Article par :
Julien Collin
L’achat d’un immeuble est une transaction d’envergure qui repose sur une promesse d’achat engageant les parties à respecter des conditions précises. L’une des clauses essentielles concerne l’engagement de l’acheteur à fournir une preuve de financement dans un délai déterminé. La jurisprudence récente confirme entre autres que ce délai constitue un délai de rigueur, ce qui signifie qu’il doit impérativement être respecté, sous peine de rendre la promesse d’achat nulle et non avenue.
En droit contractuel, un délai est dit de rigueur lorsque son non-respect entraîne automatiquement l’extinction des obligations liées au contrat, sans qu’une mise en demeure ne soit nécessaire. Cette notion est particulièrement importante en matière de promesses d’achat immobilières, où les parties conviennent souvent d’un délai précis pour que l’acheteur obtienne un engagement hypothécaire.
Bien que la jurisprudence reconnaisse généralement que les délais impartis à l’offre d’achat d’un immeuble ne sont pas nécessairement de rigueur, ce principe souffre de certaines exceptions, plus particulièrement lorsque les parties l’ont prévu expressément.
Récemment, dans l’affaire Bérard c. Garage Michel Plante (2022 QCCS 4048) l’acheteur, M. Bérard, avait signé une promesse d’achat contenant une clause lui imposant de fournir une preuve de financement dans un délai de 14 jours. À l’expiration de ce délai, il n’avait pas fourni la preuve exigée. Il a ensuite tenté de fournir une preuve de liquidité provenant d’un tiers (son père), ce qui ne correspondait pas aux termes de la promesse d’achat.
Le vendeur a donc invoqué la clause contractuelle prévoyant qu’en cas d’absence de financement, la promesse d’achat devenait nulle et non avenue. Le tribunal a confirmé que le délai de 14 jours était un délai de rigueur, soulignant que les termes du contrat étaient clairs et que l’acheteur ne pouvait pas prolonger le délai unilatéralement ou le contourner en fournissant une preuve alternative.
Dans ce contexte, aux termes de son jugement, la juge Johanne Brodeur précise ce qui suit:
« Le Tribunal considère comme étant de rigueur, les deux délais inscrits aux contrats, soit aux paragraphes 6.3 b) et au dernier paragraphe de 6.3. Difficile d’exprimer plus clairement les conséquences du non-respect des délais. » (par. 19)
La promesse d’achat ayant alors été considérée nulle et non-avenue, le défendeur a été débouté de sa demande en dommages contre le vendeur au stade préliminaire de la demande en rejet.
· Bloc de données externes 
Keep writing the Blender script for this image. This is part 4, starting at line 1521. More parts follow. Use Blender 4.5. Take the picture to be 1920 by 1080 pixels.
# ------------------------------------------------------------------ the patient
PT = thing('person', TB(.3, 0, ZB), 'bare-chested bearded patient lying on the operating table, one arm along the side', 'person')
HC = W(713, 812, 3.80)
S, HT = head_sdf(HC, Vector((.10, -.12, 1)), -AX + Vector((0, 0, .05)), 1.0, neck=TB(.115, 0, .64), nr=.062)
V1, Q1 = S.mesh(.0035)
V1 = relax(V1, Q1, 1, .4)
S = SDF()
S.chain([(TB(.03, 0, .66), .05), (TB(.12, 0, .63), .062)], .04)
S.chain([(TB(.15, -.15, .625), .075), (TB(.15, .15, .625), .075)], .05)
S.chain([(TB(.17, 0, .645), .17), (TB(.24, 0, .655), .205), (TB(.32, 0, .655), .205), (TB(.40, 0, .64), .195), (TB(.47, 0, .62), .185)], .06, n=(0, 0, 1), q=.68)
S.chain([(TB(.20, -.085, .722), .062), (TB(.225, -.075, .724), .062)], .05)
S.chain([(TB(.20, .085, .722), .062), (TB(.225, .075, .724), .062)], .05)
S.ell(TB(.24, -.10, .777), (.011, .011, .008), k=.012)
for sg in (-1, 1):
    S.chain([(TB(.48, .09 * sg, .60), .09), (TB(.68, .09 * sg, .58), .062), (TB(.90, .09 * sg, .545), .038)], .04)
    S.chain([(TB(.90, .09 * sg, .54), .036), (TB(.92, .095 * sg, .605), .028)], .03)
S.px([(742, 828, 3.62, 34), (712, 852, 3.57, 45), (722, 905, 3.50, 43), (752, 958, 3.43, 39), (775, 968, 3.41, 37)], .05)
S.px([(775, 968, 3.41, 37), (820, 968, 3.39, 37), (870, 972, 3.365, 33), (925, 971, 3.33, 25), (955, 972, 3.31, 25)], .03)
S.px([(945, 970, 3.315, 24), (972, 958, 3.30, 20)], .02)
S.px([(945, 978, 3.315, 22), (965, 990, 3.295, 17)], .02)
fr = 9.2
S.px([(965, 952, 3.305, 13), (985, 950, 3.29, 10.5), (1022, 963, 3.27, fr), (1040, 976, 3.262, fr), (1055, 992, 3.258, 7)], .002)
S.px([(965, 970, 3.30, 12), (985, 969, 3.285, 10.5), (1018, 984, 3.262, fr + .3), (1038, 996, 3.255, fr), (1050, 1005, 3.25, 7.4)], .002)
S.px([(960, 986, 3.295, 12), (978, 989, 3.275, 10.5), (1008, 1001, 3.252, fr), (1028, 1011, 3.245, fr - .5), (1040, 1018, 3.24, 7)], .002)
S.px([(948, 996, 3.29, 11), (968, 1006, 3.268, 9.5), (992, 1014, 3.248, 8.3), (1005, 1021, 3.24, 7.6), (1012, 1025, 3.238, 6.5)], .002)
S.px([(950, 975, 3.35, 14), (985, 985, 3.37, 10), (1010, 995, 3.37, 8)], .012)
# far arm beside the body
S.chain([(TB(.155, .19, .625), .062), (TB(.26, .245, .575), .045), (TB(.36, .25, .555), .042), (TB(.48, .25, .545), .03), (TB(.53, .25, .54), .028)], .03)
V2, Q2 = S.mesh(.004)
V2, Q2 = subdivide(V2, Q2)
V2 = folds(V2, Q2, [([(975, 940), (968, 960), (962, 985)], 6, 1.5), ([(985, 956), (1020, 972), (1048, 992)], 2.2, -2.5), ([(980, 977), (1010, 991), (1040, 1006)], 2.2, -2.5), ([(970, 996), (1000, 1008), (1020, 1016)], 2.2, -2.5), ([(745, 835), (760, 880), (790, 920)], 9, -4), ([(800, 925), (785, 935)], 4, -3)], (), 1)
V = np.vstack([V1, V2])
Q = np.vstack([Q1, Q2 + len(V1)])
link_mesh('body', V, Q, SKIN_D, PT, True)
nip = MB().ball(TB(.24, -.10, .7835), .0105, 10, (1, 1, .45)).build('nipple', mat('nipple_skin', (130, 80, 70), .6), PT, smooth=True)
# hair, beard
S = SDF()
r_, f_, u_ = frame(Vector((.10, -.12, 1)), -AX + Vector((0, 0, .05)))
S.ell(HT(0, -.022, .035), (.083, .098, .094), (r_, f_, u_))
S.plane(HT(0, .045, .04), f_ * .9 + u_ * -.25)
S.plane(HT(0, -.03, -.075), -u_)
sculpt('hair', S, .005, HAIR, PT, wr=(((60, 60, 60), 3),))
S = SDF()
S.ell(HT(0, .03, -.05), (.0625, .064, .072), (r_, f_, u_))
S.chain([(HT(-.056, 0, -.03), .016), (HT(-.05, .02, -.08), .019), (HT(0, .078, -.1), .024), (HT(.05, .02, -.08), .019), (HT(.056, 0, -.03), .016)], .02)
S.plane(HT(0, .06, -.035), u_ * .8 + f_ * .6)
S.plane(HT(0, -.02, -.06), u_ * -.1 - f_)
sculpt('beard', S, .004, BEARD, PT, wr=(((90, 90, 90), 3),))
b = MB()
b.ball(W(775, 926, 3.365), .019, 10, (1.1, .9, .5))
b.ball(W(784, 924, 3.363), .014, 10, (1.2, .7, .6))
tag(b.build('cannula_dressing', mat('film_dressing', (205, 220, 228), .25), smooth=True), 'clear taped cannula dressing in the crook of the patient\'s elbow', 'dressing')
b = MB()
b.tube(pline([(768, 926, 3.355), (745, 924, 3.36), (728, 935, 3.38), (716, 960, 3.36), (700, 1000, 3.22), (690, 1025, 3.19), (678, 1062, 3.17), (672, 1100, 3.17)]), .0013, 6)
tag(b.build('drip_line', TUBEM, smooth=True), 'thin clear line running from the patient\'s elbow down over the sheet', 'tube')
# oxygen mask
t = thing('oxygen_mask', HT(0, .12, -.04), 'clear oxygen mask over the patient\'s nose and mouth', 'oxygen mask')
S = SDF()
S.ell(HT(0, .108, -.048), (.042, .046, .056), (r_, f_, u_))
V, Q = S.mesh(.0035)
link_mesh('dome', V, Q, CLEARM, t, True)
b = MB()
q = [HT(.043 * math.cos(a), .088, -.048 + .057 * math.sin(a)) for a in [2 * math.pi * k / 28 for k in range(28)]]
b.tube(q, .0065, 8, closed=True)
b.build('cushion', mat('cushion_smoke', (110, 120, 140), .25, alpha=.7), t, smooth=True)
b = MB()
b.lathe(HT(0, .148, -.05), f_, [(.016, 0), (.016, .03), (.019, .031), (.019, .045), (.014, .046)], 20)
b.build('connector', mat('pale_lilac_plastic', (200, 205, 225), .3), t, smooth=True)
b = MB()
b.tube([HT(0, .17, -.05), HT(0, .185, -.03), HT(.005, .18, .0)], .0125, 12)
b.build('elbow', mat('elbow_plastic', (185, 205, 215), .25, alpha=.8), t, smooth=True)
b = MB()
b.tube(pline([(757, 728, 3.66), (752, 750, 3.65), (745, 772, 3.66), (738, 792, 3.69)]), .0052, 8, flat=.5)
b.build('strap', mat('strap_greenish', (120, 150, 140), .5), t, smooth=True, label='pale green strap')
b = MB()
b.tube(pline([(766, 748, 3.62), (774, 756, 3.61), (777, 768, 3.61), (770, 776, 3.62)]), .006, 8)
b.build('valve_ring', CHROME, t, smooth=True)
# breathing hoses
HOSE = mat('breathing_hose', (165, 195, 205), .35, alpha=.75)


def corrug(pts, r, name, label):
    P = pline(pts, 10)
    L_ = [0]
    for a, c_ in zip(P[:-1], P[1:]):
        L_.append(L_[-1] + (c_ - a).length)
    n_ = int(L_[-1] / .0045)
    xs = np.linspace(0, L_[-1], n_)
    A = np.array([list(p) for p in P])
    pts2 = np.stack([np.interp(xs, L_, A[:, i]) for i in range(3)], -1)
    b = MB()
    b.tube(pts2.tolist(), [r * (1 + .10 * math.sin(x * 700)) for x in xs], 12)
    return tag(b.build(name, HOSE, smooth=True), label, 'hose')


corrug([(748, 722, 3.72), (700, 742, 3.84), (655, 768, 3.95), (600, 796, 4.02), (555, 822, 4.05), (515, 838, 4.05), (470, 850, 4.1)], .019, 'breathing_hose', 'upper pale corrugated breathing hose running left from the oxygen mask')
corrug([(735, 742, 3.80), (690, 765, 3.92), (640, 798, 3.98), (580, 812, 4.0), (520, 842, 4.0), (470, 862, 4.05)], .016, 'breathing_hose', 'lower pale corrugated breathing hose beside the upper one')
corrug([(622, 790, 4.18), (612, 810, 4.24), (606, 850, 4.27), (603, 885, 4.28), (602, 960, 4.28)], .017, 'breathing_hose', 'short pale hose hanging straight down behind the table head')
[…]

Ce principe a d’ailleurs été confirmé ultérieurement dans la décision Brabant c. Diminni (2023 QCCS 1667), où le juge saisi du dossier a aussi rappelé que, même en cas de discussions informelles entre les parties, un contrat ne peut être modifié sans un accord formel. Dans cette affaire, le tribunal avait refusé d’ordonner la passation de titre et a ainsi rejeté le recours des acheteurs.
Ces décisions soulignent aux parties certains enjeux liés à une promesse d’achat et les conséquences strictes du non-respect des délais de financement, à savoir :
- Pour les acheteurs : il est crucial de respecter les délais prévus pour obtenir et fournir la preuve de financement. Un simple engagement verbal ou un document attestant de la liquidité d’un tiers ne suffira pas;
- Pour les vendeurs : ils sont en droit de considérer la promesse d’achat comme éteinte si le financement n’est pas obtenu dans les délais convenus, sans avoir à négocier une extension de délai;
- Pour les courtiers et professionnels de l’immobilier : il est essentiel d’être clairs avec leurs clients quant à la rigueur des délais et aux conséquences d’un non-respect de ceux-ci.
La jurisprudence récente illustre bien l’importance du respect des délais de financement en matière immobilière. En prévoyant un délai dans une promesse d’achat, les parties s’engagent à le respecter sous peine de voir la transaction annulée.
Les acheteurs doivent donc être extrêmement vigilants et s’assurer de transmettre une confirmation de leur financement hypothécaire dans le délai imparti, sans quoi ils risquent de perdre l’opportunité d’acquérir l’immeuble souhaité.